En una de sus mejores películas, Avanti! -injustamente valorada y pésimamente traducida al castellano con el absurdo título de ¿Qué pasó entre tu padre y mi madre?-, Wilder hacía decir una supuesta patochada a uno de sus personajes (un burócrata de la CIA de fulgurante paso por Italia):
-Soy hombre de ideas cosmopolitas -soltaba el menda-. Entiendo que haya gente que no hable inglés. Pero, puestos a hablar otro idioma, ¿por qué no hablan por lo menos todos el mismo?
Estoy seguro de que Wilder, cuyo idioma materno tampoco era el inglés, sabía que en la gracia no había solo un chiste. Que reflejaba una concepción del mundo.
Cuando los gitanos clasifican las lenguas del universo en dos grandes categorías, el caló y el guiri -entendiendo por guiri cualquier habla no gitana-, y cuando la gente vasca establece dos grandes campos lingüísticos, el del euskara y el del erdera -en donde erdera es todo idioma que no sea el euskara-, los unos y los otros se sitúan en un similar campo topográfico.
Muchos de otras procedencias lo disimulan, pero no caminan por distinta vereda.
Yo tampoco. Lo reconozco.
Y no me avergüenzo.
Qué gran verdad, por lo menos en mi caso: la lengua es la patria.
Llevo una semana enfrentándome con la incomunicación. Me veo obligado a hablar en inglés. Me entienden. Entiendo. Pero no me vale. Mi inglés no da para matices. No acierto a expresar en inglés las mil y una ironías y las infinitas coñas que edifican mi universo mental.
Mi habla queda así violentamente reducida a un intercambio simple de mercancías: deme esto, cuánto vale aquello, déjeme en la esquina, ¿tiene usted esta misma camisa en color azul? Chorradas.
Hoy he estado visitando tiendas de mercancías falsificadas: Rolex, Cartier, Cardin, Vuiton... Me ha amargado no poder bromear con los vendedores, jugando con lo verdadero y lo falso: «El precio que me dice también es falso, ¿verdad?», «¡Le aseguro que mi intención de comprar es auténtica!», «Mire Vd., este trato es desigual: mi dinero es de verdad y su mercancía no. ¡Así no vamos a ningún lado! ¿Me deja pagarle en dólares falsos?». Pero nada. He comprado un par de cosas regateando por el sistema más universal (y más aburrido): diciendo que no y amagando con irme.

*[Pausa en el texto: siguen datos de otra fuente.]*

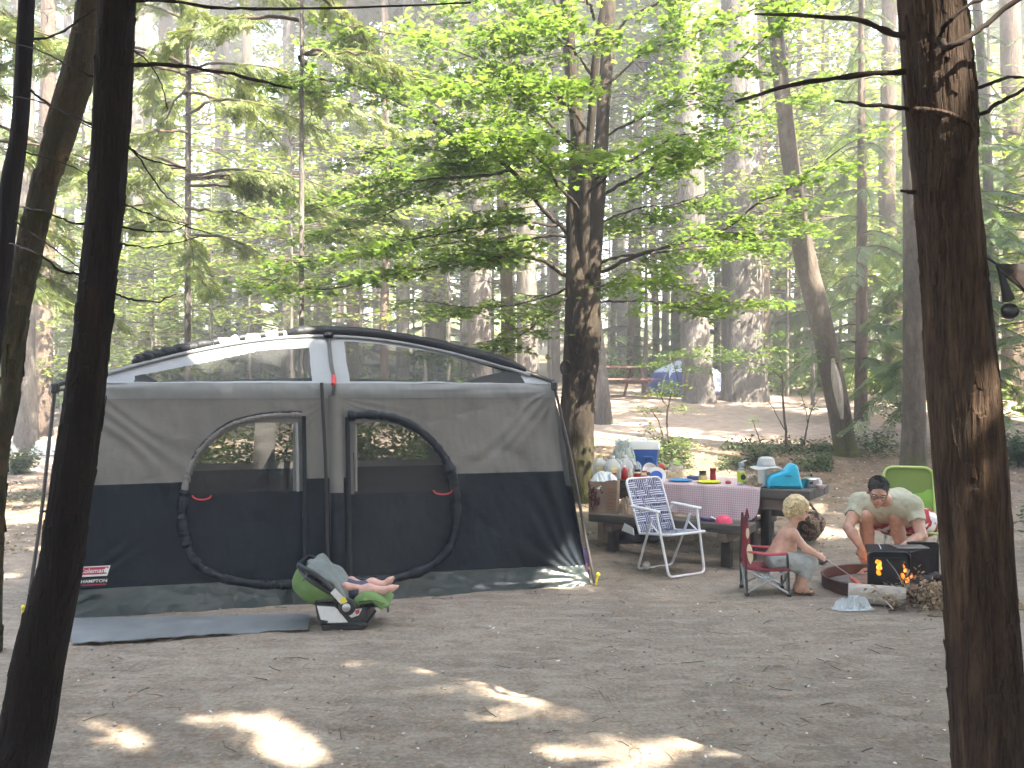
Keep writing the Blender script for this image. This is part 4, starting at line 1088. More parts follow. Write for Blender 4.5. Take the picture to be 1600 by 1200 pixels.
# ------------------------------------------------------------------ the cabin tent
m_navy = simple('tent_navy', (.0085, .0125, .0180), .52, 0, .30, (3, 3, 3), .45, .012, (16, 16, 24), .22)
m_taupe = simple('tent_taupe', (.150, .146, .140), .62, 0, .10, (3, 3, 3), .40, .010, (14, 14, 24))
m_band = simple('tent_pale_band', (.205, .218, .228), .55, 0, .06, (3, 3, 3), .2, .004, (40, 40, 40))
m_skirt = simple('tent_skirt', (.026, .036, .036), .32, 0, .25, (4, 4, 4), .5, .01, (14, 14, 30), .7)
m_trim = simple('tent_trim', (.010, .014, .019), .42, 0, .3, (8, 8, 8), .6, .012, (30, 30, 30), .25)
m_fly = simple('tent_fly_black', (.012, .013, .015), .45, 0, .3, (8, 8, 8), .5, .01, (26, 26, 26), .2)
m_pole = simple('tent_pole_steel', (.060, .055, .055), .45, .3, .2, 10, .05)
m_blackpl = simple('black_plastic', (.012, .012, .013), .45, 0, .2, 12, .1)
m_redpl = simple('red_plastic', (.45, .025, .03), .45, 0, .15, 12, .1)
m_screen = seethrough('tent_screen', (.045, .045, .045), .50)
m_roofscreen = seethrough('tent_roof_screen', (.055, .057, .057), .42)
m_white = simple('white_paint', (.72, .73, .74), .4, 0, .06, 10, .05)

BL, BR = np.array([-3.30, 6.30, 0.0]), np.array([.640, 7.42, 0.0])
TL, TR = np.array([-3.10, 6.42, 1.655]), np.array([.345, 7.46, 1.655])
fd = (BR - BL) / np.linalg.norm(BR - BL); dd = np.array([-fd[1], fd[0], 0]); TD = 2.55      # along the front, into the depth
tent = thing('cabin_tent', 'large cabin tent, dark navy below and taupe above, with two arched doors', 'tent', (BL + BR) / 2 + dd * TD / 2 * 0)

def front(s, z, push=None):
    """point of the front wall; s 0..1 from left to right, z metres; wrinkles included"""
    s = np.asarray(s, float); z = np.asarray(z, float)
    b = BL[None] * (1 - s)[:, None] + BR[None] * s[:, None]; t = TL[None] * (1 - s)[:, None] + TR[None] * s[:, None]
    k = (z / 1.655)[:, None]; p = b * (1 - k) + t * k
    p[:, 0] += np.where(s > .5, 1, -1) * 0.05 * np.abs(s - .5) * 2 * np.sin(PI * np.clip(z / 1.655, 0, 1)) * -1
    u = s * 4.1
    # fabric: slack in the middle of each panel, tension folds running out of the corners
    slack = .035 * np.sin(PI * np.clip(z / 1.66, 0, 1)) * np.sin(PI * ((s * 2) % 1))
    def folds(cu, cz, n, amp, reach, ph):
        du, dz_ = u - cu, z - cz; r = np.hypot(du, dz_) + 1e-6; a = np.arctan2(dz_, du); a = a + .22 * noise(np.stack([a * 2.3 + cu, r * 1.5, 0 * r], 1), 5)
        w = np.exp(-(r / reach) ** 2) * np.clip(r / .25, 0, 1)
        return amp * w * np.sin(a * n + ph + .7 * np.sin(r * 3)) * (.55 + .6 * noise(np.stack([a * 3.1, r * 2, 0 * r + cz], 1), 8))
    f = folds(4.1, 1.60, 24, .015, 1.25, 0) + folds(4.1, .05, 22, .017, 1.1, 1.0) + folds(.0, 1.62, 26, .009, 1.3, 2) + folds(1.05, .83, 7, .005, .6, 1) + folds(2.95, .80, 7, .006, .7, .4) + folds(0, .05, 20, .008, .9, 0) + folds(2.05, 1.55, 22, .005, .6, 0)
    q = np.stack([u * 3.2, z * 2.0 + u * .6, np.zeros_like(u)], 1)
    f = f + .009 * fbm(q, 61, 4) + .0055 * fbm(q * [4, 2.0, 1], 62, 3) + .0032 * (1 - 2 * np.abs(noise(np.stack([u * 5 + z * 4, z * 7 - u * 2, 0 * u], 1), 63)))
    off = slack + f + (0 if push is None else push)
    return p + dd[None] * off[:, None]

def inv(px, py):
    """photograph pixel -> (s, z) on the front wall plane"""
    o = np.array([0, 0, CH]); d = np.array([(px - CX) / F, 1, (HY - py) / F])
    m0 = (BL + BR) / 2; m1 = (TL + TR) / 2; up = (m1 - m0); n = np.cross(fd, up); n /= np.linalg.norm(n)
    t = ((BL - o) @ n) / (d @ n); p = o + d * t
    z = p[2]; k = z / 1.655; a = BL * (1 - k) + TL * k; b = BR * (1 - k) + TR * k
    return float(((p - a) @ (b - a)) / ((b - a) @ (b - a))), float(z)

def outline(pts, n=60):
    q = spline(pts, n); return [inv(*p) for p in q]
D1 = outline([(471, 648), (440, 648), (400, 652), (355, 665), (318, 692), (292, 728), (281, 768), (279, 808), (286, 850), (306, 882), (345, 903), (400, 912), (440, 914), (474, 912)])
D2 = outline([(545, 650), (580, 648), (622, 655), (662, 675), (695, 708), (713, 745), (719, 785), (717, 825), (704, 858), (672, 886), (625, 902), (585, 908), (548, 907)])
NS, NZ = 330, 150
s1 = np.linspace(0, 1, NS)
z_lo, z_nv, z_tp, z_bd = .155, .0, 0, 1.54
def navy_top(s): return .925 + .0 * s + .010 * (s - .5)
def wall_part(name, zlo, zhi, nz, mat, doors=True, push=None, parent=tent):
    S, K = np.meshgrid(s1, np.linspace(0, 1, nz), indexing='ij')
    lo = zlo(S) if callable(zlo) else np.full(S.shape, zlo); hi = zhi(S) if callable(zhi) else np.full(S.shape, zhi)
    Z = lo + (hi - lo) * K
    V = front(S.ravel(), Z.ravel(), None if push is None else push(S.ravel(), K.ravel()))
    mask = np.ones((NS - 1, nz - 1), bool)
    if doors:
        sc, zc = (S[:-1, :-1] + S[1:, 1:]) / 2, (Z[:-1, :-1] + Z[1:, 1:]) / 2
        for D in (D1, D2): mask &= ~inpoly(sc, zc, D)
    V, Fc = compact(V, grid_faces(NS, nz, mask))
    return part(name, (V, Fc), mat, parent, world=True, sharp=0)
skirt_top = lambda s: .185 - .03 * s
wall_part('lower_wall', skirt_top, navy_top, 70, m_navy)
wall_part('upper_wall', navy_top, z_bd, 70, m_taupe)
wall_part('pale_band', z_bd, 1.655, 12, m_band, False, lambda s, k: -.004 - .01 * np.sin(PI * k))
wall_part('skirt', -.03, skirt_top, 18, m_skirt, False, lambda s, k: -.05 * (1 - k) ** 1.2 - .012 + .018 * fbm(np.stack([s * 26, k * 2.2, s * 0], 1), 9, 3))

# doors: a screened window above a dark cloth panel
def door(D, wx0, wx1, wy0, wy1, label):
    S = np.linspace(min(p[0] for p in D) - .005, max(p[0] for p in D) + .005, 90); Z = np.linspace(min(p[1] for p in D), max(p[1] for p in D) + .01, 90)
    SS, ZZ = np.meshgrid(S, Z, indexing='ij'); sc, zc = (SS[:-1, :-1] + SS[1:, 1:]) / 2, (ZZ[:-1, :-1] + ZZ[1:, 1:]) / 2
    ind = inpoly(sc, zc, D)
    cen = np.mean(D, axis=0); Din = [(cen[0] + (p[0] - cen[0]) * .92, cen[1] + (p[1] - cen[1]) * .92) for p in D]
    (a0, za), (a1, zb) = inv(wx0, wy0), inv(wx1, wy1)
    win = inpoly(sc, zc, Din) & (sc > a0) & (sc < a1) & (zc < za) & (zc > zb)
    V = front(SS.ravel(), ZZ.ravel(), np.full(SS.size, .025))
    low = zc < zb + .0
    rt = part('door', compact(V, grid_faces(90, 90, ind & low)), m_navy, tent, world=True, sharp=0, label=label)
    part('door_border', compact(V, grid_faces(90, 90, ind & ~low & ~win)), m_taupe, rt, world=True, sharp=0)
    part('screen_window', compact(V, grid_faces(90, 90, win)), m_screen, rt, world=True, sharp=0)
    return rt
d1 = door(D1, 250, 457, 662, 767, 'left arched door with screen window')
d2 = door(D2, 552, 760, 660, 765, 'right arched door with screen window')
def zip_trim(name, D, i0, i1, r, mat, seed, off=-.015, flat=1.0, lab=None):
    D = np.array(D)[i0:i1]; c = spline(D, 170); p = front(c[:, 0], c[:, 1], np.full(170, off))
    rgz = np.random.default_rng(seed); k = np.linspace(0, 1, 170)
    rr = r * (1 + .10 * np.interp(k, np.linspace(0, 1, 24), rgz.normal(0, 1, 24)) + .10 * np.interp(k, np.linspace(0, 1, 110), rgz.normal(0, 1, 110)))
    V, Fc = tube_np(p, np.maximum(rr, r * .45), 10)
    V = V + dd * 0
    return part(name, (V, Fc), mat, tent, world=True, sharp=0, label=lab)
zip_trim('door_trim', D1, 0, 28, .020, m_taupe, 1, lab='pale piped edge of the left door')
zip_trim('door_trim', D1, 27, 60, .034, m_trim, 2)
zip_trim('door_trim', D2, 0, 60, .036, m_trim, 3)
# dark line round the left door top
zip_trim('piping', [(cx_ * 1.0, cz_ + .02) for cx_, cz_ in D1], 0, 30, .009, m_trim, 4, -.02)
def strip(name, px0, py0, px1, py1, w, mat, off=-.018, n=40, parent=tent):
    (sa, za), (sb, zb) = inv(px0, py0), inv(px1, py1)
    t = np.linspace(0, 1, n); c0 = front(sa + (sb - sa) * t, za + (zb - za) * t, np.full(n, off))
    V = np.vstack([c0 - fd * w / 2, c0 + fd * w / 2, c0 + fd * w / 2 + dd * .008, c0 - fd * w / 2 + dd * .008]); Fc = []
    for i in range(n - 1):
        for a, b in ((0, 1), (1, 2), (2, 3), (3, 0)): Fc.append((a * n + i, b * n + i, b * n + i + 1, a * n + i + 1))
    return part(name, (V, Fc), mat, parent, world=True, sharp=0)
strip('zipper', 474, 650, 476, 910, .030, m_trim); strip('zipper', 543, 652, 547, 906, .036, m_trim)
strip('zipper_tape', 462, 660, 464, 768, .022, m_band); strip('zipper_tape', 556, 662, 557, 768, .022, m_taupe)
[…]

Lo podía haber hecho un mudo.
Una técnica humillante, para un profesional de la palabra.
Hay gente que me mira con malos ojos porque digo que odio viajar.
No entiendo su desacuerdo. Viajar -el hecho de viajar, o sea, de desplazarse- es un peñazo. Si lo sabré yo, que tengo delante de mí dos maletas grandes y otras tantas bolsas de considerable tamaño, pendientes de ir de aeropuerto en aeropuerto. O de no ir.
No digamos nada si encima el destino es un lugar lleno de gente que tiene miles de secretos que nunca podrá contarte, porque nunca los entenderías, y a la que tú no puedes revelar tus pequeños hallazgos vitales, porque no son ni de cero ni de diez, sino de incontables y particularísimos decimales,
¿Qué acabas viendo? ¿Paisajes? ¿Piedras viejas? Nada que no pudieras contemplar desde el sofá de tu casa en un puñado de buenos documentales.
Anoche cené en un restaurante giratorio situado en el piso 39 de un rascacielos, en el centro de Singapur. Tomé una pieza de carne que apenas pude diferenciar de cualquiera de las que ponen en el restaurante que está enfrente de mi casa, en Madrid. Y la cena la amenizó un trío musical que cantó Perfidia, Cielito Lindo y Guantanamera.
Y todo eso cerca de las antípodas. Con un grupo de gente que nadie reuniría en Madrid ni loco.
¿Qué podría hacer, sino despotricar?
Javier Ortiz. Diario de un resentido social (11 de noviembre de 2000). Subido a "Desde Jamaica" el 1 de mayo de 2017.